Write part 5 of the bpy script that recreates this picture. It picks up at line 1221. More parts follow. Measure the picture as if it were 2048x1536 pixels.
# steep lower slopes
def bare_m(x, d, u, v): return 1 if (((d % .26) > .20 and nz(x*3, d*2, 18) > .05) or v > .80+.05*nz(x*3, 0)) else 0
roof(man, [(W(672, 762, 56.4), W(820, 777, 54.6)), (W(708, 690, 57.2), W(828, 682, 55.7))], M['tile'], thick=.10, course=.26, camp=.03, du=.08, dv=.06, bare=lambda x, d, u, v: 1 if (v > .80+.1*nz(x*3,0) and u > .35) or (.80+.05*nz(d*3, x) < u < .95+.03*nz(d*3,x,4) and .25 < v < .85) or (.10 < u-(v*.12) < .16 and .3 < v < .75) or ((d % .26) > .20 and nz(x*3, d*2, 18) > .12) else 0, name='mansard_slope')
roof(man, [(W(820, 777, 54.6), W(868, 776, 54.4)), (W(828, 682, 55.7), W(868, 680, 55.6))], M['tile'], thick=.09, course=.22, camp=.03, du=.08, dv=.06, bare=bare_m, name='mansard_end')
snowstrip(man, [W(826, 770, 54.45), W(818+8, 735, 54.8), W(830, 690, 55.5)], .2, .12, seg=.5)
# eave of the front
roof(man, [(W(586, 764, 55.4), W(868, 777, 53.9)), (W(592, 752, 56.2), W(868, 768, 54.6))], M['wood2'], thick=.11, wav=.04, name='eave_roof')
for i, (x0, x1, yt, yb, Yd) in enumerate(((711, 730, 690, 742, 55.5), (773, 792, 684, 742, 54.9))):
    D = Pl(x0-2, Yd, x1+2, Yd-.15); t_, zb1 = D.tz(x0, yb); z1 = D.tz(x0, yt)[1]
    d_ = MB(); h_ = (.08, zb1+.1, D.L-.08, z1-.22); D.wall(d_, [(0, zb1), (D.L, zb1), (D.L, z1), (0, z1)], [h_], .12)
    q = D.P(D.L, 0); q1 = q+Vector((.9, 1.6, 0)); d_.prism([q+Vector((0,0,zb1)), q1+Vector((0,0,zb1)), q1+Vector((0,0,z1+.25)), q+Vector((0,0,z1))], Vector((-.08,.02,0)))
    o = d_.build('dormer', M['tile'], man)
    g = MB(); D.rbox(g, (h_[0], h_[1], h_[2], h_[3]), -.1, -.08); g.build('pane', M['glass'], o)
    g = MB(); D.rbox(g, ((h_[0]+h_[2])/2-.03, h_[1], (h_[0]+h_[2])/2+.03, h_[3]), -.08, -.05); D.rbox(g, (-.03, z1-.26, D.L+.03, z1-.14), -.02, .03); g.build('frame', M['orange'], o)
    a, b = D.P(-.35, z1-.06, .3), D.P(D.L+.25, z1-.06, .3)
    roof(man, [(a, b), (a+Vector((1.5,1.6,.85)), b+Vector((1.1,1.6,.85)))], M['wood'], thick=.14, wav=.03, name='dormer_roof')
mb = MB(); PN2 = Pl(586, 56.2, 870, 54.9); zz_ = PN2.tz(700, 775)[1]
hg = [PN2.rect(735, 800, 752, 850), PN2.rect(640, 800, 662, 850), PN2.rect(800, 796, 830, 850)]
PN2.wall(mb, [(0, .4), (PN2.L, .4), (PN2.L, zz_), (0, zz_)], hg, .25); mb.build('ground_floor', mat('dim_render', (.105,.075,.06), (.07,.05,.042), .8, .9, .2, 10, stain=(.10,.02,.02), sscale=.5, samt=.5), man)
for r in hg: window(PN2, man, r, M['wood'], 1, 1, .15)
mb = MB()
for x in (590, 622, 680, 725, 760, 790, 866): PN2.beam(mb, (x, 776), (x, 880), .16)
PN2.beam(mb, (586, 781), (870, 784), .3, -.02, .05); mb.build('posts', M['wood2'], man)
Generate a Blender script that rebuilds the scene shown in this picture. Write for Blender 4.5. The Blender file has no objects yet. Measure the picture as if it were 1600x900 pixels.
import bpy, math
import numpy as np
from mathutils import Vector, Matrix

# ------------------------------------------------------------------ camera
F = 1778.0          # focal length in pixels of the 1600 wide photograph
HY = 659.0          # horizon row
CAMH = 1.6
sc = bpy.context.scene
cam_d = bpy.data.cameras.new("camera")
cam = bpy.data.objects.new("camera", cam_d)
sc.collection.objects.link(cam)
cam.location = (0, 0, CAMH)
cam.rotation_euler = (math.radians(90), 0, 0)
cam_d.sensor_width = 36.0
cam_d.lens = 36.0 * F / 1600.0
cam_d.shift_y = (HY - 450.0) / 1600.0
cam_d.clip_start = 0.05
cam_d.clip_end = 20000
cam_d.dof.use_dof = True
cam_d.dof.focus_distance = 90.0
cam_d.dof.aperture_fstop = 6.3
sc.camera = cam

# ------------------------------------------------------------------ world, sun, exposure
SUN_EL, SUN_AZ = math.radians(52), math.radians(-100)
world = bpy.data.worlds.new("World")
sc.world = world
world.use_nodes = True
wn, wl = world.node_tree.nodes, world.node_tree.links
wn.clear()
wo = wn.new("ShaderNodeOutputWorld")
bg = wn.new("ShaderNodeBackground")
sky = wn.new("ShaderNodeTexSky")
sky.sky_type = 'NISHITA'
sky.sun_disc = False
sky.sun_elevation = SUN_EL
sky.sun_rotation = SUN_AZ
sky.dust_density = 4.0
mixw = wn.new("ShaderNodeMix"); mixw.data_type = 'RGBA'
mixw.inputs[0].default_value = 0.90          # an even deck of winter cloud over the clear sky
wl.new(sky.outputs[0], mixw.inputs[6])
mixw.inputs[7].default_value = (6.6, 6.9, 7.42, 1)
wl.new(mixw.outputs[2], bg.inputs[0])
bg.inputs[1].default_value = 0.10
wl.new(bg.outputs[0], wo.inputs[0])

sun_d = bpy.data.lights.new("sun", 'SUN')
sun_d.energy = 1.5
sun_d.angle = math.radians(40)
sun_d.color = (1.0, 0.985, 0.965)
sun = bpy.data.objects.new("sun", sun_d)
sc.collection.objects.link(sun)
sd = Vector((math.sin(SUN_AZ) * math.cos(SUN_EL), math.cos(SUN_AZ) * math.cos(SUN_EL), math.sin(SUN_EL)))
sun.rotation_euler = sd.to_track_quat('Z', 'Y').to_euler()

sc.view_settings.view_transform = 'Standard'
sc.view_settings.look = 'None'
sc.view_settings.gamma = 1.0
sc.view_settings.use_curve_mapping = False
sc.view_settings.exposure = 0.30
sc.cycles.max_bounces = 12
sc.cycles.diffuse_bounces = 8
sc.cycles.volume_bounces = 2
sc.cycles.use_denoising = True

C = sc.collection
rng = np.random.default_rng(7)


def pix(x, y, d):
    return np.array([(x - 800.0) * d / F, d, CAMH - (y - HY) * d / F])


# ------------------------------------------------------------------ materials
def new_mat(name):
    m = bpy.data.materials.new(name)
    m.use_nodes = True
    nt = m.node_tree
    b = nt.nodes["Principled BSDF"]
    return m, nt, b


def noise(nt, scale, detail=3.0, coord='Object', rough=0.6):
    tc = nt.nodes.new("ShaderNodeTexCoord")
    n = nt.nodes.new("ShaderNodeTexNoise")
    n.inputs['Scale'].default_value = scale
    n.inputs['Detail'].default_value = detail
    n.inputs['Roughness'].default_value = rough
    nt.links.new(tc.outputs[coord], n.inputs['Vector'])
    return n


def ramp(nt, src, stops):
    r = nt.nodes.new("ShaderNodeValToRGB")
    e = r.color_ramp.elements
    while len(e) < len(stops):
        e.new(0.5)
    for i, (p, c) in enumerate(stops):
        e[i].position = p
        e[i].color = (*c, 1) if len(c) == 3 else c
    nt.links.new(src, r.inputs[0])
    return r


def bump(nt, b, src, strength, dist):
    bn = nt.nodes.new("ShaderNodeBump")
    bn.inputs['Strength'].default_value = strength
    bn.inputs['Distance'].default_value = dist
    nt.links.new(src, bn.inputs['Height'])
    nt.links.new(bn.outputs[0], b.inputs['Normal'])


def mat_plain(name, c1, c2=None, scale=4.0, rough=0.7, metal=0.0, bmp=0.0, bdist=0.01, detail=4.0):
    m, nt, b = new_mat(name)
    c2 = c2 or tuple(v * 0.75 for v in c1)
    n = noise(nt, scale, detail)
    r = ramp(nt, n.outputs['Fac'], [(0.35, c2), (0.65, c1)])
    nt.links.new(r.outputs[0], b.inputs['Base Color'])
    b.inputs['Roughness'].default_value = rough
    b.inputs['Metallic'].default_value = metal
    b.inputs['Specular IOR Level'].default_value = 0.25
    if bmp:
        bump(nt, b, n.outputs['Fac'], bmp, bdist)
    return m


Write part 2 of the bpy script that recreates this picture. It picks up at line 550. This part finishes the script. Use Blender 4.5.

● ● ●

• [REQUIREMENTS]:
Output exactly one stretch of the listing: from the line containing "Generate a Blender" through the line containing "from mathutils import Vector, Matrix", both end lines included.

• [THE RESULT]:
Generate a Blender script that rebuilds the scene shown in this picture. Write for Blender 4.5. The Blender file has no objects yet. Measure the picture as if it were 1600x900 pixels.
import bpy, math
import numpy as np
from mathutils import Vector, Matrix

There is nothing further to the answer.